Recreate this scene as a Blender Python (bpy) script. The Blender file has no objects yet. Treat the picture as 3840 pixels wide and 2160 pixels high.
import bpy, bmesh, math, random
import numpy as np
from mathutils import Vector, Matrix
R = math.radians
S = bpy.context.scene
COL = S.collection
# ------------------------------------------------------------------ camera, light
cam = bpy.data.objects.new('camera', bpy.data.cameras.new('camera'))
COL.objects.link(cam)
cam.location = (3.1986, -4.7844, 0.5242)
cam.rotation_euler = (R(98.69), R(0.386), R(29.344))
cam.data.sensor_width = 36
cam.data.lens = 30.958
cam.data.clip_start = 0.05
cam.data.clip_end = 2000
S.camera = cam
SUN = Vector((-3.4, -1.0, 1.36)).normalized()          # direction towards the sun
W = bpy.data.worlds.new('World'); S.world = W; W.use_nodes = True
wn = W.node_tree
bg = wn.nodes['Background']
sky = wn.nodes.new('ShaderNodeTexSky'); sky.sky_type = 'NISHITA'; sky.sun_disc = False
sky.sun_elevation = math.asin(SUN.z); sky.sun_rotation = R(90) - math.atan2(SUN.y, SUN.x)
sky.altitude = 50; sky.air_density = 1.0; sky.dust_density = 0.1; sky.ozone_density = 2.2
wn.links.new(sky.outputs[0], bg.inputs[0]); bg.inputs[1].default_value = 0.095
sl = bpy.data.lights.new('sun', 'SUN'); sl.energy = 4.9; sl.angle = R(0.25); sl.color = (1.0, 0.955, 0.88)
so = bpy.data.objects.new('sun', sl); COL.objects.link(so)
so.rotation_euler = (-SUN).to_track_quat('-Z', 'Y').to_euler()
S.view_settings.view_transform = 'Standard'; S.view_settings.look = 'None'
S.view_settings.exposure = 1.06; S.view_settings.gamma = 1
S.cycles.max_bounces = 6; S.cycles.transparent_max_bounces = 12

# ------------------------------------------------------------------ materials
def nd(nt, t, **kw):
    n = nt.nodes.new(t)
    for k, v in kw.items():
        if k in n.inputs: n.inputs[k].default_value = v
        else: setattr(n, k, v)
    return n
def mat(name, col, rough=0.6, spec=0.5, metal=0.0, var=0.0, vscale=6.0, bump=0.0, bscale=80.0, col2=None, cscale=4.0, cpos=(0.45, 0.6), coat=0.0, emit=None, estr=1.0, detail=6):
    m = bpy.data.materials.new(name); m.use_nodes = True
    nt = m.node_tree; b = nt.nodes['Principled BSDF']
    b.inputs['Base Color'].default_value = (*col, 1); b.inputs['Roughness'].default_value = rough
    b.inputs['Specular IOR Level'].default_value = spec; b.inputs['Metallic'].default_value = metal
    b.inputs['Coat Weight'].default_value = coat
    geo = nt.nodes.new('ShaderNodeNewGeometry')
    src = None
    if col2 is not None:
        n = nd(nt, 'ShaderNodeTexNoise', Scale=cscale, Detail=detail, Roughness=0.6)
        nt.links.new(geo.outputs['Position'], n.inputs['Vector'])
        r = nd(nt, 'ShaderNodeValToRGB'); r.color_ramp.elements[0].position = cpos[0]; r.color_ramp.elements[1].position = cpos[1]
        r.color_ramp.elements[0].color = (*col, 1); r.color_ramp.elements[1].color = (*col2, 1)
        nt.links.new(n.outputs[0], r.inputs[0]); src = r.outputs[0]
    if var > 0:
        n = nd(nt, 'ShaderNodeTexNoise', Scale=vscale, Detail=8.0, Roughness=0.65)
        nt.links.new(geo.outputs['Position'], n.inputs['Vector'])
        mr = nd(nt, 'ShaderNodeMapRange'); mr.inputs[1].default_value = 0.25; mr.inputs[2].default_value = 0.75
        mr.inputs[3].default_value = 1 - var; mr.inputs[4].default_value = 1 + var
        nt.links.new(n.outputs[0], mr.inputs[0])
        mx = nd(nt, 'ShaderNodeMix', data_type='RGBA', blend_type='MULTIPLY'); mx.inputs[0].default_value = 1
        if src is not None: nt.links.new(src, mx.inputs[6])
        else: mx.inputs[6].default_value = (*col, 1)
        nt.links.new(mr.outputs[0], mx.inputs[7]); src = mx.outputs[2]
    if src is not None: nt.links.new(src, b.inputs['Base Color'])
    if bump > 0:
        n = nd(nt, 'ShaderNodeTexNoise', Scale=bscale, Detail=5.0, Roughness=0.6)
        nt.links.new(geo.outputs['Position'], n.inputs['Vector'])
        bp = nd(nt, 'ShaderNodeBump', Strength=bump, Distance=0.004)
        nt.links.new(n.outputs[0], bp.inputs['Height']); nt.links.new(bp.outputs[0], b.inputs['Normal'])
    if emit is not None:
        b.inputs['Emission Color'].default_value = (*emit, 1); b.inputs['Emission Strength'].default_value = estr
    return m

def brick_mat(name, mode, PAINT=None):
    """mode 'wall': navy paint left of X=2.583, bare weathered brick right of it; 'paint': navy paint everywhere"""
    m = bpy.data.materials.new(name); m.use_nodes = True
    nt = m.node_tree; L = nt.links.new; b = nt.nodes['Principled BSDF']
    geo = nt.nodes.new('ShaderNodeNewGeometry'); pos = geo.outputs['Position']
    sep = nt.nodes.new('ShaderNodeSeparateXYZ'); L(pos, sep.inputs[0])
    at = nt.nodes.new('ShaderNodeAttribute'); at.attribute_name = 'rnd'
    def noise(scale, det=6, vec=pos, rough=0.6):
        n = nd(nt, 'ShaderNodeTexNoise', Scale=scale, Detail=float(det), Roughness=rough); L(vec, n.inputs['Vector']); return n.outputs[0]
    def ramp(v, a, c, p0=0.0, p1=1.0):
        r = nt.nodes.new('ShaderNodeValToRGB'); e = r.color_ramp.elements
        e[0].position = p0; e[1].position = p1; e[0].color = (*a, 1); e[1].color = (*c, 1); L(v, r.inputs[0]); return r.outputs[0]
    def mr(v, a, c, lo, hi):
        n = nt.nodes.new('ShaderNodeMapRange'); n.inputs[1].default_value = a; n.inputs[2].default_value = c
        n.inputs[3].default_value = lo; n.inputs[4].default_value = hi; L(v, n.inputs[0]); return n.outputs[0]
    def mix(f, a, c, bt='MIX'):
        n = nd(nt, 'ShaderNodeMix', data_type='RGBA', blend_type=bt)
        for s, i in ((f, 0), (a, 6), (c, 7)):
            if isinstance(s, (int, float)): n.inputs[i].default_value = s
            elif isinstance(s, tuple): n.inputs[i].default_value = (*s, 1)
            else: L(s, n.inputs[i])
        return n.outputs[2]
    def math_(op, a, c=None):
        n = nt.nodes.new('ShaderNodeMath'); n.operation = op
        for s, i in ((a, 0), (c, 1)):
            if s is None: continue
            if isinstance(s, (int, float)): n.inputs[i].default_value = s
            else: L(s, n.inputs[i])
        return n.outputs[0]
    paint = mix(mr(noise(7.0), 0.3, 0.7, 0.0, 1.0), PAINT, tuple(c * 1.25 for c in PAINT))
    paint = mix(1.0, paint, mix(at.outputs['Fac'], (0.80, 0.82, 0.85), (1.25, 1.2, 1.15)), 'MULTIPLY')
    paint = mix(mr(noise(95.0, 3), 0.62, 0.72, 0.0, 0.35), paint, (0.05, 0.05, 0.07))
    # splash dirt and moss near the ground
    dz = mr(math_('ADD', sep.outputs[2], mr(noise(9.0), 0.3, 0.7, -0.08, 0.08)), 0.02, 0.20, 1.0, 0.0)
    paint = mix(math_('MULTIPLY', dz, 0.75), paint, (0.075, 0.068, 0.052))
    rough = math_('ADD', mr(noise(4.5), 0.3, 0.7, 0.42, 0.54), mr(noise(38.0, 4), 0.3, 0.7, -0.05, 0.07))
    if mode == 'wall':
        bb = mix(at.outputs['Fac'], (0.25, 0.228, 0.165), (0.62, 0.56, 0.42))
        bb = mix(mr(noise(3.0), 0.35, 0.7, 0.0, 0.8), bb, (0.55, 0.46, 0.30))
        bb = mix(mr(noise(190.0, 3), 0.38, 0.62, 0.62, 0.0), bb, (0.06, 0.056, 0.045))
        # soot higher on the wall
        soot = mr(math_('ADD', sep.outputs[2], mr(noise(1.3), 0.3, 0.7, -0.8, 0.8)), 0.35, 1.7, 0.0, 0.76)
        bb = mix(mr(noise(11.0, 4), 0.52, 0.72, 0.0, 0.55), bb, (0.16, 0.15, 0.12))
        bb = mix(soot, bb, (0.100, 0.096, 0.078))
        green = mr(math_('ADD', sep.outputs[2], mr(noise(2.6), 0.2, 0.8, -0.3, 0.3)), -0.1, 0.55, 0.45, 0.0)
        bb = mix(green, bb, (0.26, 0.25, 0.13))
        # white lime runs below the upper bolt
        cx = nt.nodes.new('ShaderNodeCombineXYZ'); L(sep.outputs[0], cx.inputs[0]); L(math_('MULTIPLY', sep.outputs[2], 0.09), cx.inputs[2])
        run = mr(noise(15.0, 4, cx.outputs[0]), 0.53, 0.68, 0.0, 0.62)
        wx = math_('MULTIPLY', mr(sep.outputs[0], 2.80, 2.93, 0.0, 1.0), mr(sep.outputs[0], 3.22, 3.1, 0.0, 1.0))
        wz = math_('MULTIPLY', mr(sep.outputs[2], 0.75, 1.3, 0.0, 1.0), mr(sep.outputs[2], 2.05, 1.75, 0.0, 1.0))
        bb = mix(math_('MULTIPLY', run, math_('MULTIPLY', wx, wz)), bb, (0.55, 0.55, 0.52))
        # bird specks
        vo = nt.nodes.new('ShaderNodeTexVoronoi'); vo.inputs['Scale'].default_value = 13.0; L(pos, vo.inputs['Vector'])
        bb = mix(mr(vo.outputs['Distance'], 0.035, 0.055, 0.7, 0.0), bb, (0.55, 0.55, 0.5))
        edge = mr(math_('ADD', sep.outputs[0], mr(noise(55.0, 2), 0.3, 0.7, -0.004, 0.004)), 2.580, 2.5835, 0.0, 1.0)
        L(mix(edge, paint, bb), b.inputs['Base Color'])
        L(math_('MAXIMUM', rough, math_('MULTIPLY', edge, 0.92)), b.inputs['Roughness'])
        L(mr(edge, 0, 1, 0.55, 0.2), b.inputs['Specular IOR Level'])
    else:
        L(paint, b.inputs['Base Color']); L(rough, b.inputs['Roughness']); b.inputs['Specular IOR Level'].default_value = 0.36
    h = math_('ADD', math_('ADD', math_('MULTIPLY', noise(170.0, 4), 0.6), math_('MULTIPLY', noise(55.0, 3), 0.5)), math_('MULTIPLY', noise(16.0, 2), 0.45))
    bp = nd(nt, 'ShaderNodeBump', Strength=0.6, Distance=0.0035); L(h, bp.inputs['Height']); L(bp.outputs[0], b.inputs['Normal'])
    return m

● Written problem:
Only the lines from the start of the data to the line holding "S.cycles.max_bounces = 6;" are wanted; return them exactly, both ends included.

● Answer for this exercise:
Recreate this scene as a Blender Python (bpy) script. The Blender file has no objects yet. Treat the picture as 3840 pixels wide and 2160 pixels high.
import bpy, bmesh, math, random
import numpy as np
from mathutils import Vector, Matrix
R = math.radians
S = bpy.context.scene
COL = S.collection
# ------------------------------------------------------------------ camera, light
cam = bpy.data.objects.new('camera', bpy.data.cameras.new('camera'))
COL.objects.link(cam)
cam.location = (3.1986, -4.7844, 0.5242)
cam.rotation_euler = (R(98.69), R(0.386), R(29.344))
cam.data.sensor_width = 36
cam.data.lens = 30.958
cam.data.clip_start = 0.05
cam.data.clip_end = 2000
S.camera = cam
SUN = Vector((-3.4, -1.0, 1.36)).normalized()          # direction towards the sun
W = bpy.data.worlds.new('World'); S.world = W; W.use_nodes = True
wn = W.node_tree
bg = wn.nodes['Background']
sky = wn.nodes.new('ShaderNodeTexSky'); sky.sky_type = 'NISHITA'; sky.sun_disc = False
sky.sun_elevation = math.asin(SUN.z); sky.sun_rotation = R(90) - math.atan2(SUN.y, SUN.x)
sky.altitude = 50; sky.air_density = 1.0; sky.dust_density = 0.1; sky.ozone_density = 2.2
wn.links.new(sky.outputs[0], bg.inputs[0]); bg.inputs[1].default_value = 0.095
sl = bpy.data.lights.new('sun', 'SUN'); sl.energy = 4.9; sl.angle = R(0.25); sl.color = (1.0, 0.955, 0.88)
so = bpy.data.objects.new('sun', sl); COL.objects.link(so)
so.rotation_euler = (-SUN).to_track_quat('-Z', 'Y').to_euler()
S.view_settings.view_transform = 'Standard'; S.view_settings.look = 'None'
S.view_settings.exposure = 1.06; S.view_settings.gamma = 1
S.cycles.max_bounces = 6; S.cycles.transparent_max_bounces = 12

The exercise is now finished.